Data extracted from a collection
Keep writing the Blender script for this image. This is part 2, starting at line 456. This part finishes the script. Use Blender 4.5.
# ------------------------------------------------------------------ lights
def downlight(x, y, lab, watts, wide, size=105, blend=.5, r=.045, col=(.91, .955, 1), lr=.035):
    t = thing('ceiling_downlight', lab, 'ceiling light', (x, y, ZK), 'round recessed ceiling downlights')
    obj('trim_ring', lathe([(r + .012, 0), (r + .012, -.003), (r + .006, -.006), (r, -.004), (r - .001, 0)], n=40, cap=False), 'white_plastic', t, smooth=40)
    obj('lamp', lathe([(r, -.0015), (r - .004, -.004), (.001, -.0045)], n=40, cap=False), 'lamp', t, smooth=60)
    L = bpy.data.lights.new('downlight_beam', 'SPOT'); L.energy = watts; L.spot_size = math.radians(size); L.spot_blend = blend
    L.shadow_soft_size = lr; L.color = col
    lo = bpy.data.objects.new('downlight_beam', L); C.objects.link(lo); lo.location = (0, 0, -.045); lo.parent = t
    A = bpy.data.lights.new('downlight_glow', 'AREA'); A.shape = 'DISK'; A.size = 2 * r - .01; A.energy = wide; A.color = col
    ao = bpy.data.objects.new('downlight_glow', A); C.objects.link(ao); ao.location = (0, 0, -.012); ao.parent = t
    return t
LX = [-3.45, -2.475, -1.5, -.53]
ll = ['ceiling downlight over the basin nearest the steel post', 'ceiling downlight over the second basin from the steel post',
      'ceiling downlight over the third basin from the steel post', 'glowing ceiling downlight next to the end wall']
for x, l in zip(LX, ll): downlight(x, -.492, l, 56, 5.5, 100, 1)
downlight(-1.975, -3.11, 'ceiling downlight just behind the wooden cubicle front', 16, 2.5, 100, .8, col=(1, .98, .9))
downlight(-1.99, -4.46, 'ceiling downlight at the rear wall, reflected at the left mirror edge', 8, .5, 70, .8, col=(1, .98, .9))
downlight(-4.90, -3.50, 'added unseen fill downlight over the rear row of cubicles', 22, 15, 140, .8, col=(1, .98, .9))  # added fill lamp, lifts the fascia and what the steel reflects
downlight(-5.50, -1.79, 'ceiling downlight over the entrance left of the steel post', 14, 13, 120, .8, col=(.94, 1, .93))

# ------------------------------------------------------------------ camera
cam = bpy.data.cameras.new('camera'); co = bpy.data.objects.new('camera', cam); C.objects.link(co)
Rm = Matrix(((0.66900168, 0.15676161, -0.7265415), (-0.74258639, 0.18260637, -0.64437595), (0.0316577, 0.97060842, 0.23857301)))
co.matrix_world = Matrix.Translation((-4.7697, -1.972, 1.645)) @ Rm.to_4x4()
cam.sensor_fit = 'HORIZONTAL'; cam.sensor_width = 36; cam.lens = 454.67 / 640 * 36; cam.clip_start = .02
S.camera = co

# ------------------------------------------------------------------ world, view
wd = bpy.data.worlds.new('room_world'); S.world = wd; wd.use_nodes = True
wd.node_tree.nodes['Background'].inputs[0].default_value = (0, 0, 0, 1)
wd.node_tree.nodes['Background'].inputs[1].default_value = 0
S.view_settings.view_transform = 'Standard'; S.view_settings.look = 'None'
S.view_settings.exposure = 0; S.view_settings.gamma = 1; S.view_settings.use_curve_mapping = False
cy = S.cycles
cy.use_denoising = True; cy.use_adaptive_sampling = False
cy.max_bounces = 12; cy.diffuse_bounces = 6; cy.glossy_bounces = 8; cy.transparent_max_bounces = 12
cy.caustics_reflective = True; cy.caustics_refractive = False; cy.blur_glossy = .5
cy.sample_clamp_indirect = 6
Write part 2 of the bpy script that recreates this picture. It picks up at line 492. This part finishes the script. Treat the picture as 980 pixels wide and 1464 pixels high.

▶ **What is needed**:
Write out the complete set of records exactly as given.

▶ **Task answer**:
Keep writing the Blender script for this image. This is part 2, starting at line 456. This part finishes the script. Use Blender 4.5.
# ------------------------------------------------------------------ lights
def downlight(x, y, lab, watts, wide, size=105, blend=.5, r=.045, col=(.91, .955, 1), lr=.035):
    t = thing('ceiling_downlight', lab, 'ceiling light', (x, y, ZK), 'round recessed ceiling downlights')
    obj('trim_ring', lathe([(r + .012, 0), (r + .012, -.003), (r + .006, -.006), (r, -.004), (r - .001, 0)], n=40, cap=False), 'white_plastic', t, smooth=40)
    obj('lamp', lathe([(r, -.0015), (r - .004, -.004), (.001, -.0045)], n=40, cap=False), 'lamp', t, smooth=60)
    L = bpy.data.lights.new('downlight_beam', 'SPOT'); L.energy = watts; L.spot_size = math.radians(size); L.spot_blend = blend
    L.shadow_soft_size = lr; L.color = col
    lo = bpy.data.objects.new('downlight_beam', L); C.objects.link(lo); lo.location = (0, 0, -.045); lo.parent = t
    A = bpy.data.lights.new('downlight_glow', 'AREA'); A.shape = 'DISK'; A.size = 2 * r - .01; A.energy = wide; A.color = col
    ao = bpy.data.objects.new('downlight_glow', A); C.objects.link(ao); ao.location = (0, 0, -.012); ao.parent = t
    return t
LX = [-3.45, -2.475, -1.5, -.53]
ll = ['ceiling downlight over the basin nearest the steel post', 'ceiling downlight over the second basin from the steel post',
      'ceiling downlight over the third basin from the steel post', 'glowing ceiling downlight next to the end wall']
for x, l in zip(LX, ll): downlight(x, -.492, l, 56, 5.5, 100, 1)
downlight(-1.975, -3.11, 'ceiling downlight just behind the wooden cubicle front', 16, 2.5, 100, .8, col=(1, .98, .9))
downlight(-1.99, -4.46, 'ceiling downlight at the rear wall, reflected at the left mirror edge', 8, .5, 70, .8, col=(1, .98, .9))
downlight(-4.90, -3.50, 'added unseen fill downlight over the rear row of cubicles', 22, 15, 140, .8, col=(1, .98, .9))  # added fill lamp, lifts the fascia and what the steel reflects
downlight(-5.50, -1.79, 'ceiling downlight over the entrance left of the steel post', 14, 13, 120, .8, col=(.94, 1, .93))

# ------------------------------------------------------------------ camera
cam = bpy.data.cameras.new('camera'); co = bpy.data.objects.new('camera', cam); C.objects.link(co)
Rm = Matrix(((0.66900168, 0.15676161, -0.7265415), (-0.74258639, 0.18260637, -0.64437595), (0.0316577, 0.97060842, 0.23857301)))
co.matrix_world = Matrix.Translation((-4.7697, -1.972, 1.645)) @ Rm.to_4x4()
cam.sensor_fit = 'HORIZONTAL'; cam.sensor_width = 36; cam.lens = 454.67 / 640 * 36; cam.clip_start = .02
S.camera = co

# ------------------------------------------------------------------ world, view
wd = bpy.data.worlds.new('room_world'); S.world = wd; wd.use_nodes = True
wd.node_tree.nodes['Background'].inputs[0].default_value = (0, 0, 0, 1)
wd.node_tree.nodes['Background'].inputs[1].default_value = 0
S.view_settings.view_transform = 'Standard'; S.view_settings.look = 'None'
S.view_settings.exposure = 0; S.view_settings.gamma = 1; S.view_settings.use_curve_mapping = False
cy = S.cycles
cy.use_denoising = True; cy.use_adaptive_sampling = False
cy.max_bounces = 12; cy.diffuse_bounces = 6; cy.glossy_bounces = 8; cy.transparent_max_bounces = 12
cy.caustics_reflective = True; cy.caustics_refractive = False; cy.blur_glossy = .5
cy.sample_clamp_indirect = 6
Write part 2 of the bpy script that recreates this picture. It picks up at line 492. This part finishes the script. Treat the picture as 980 pixels wide and 1464 pixels high.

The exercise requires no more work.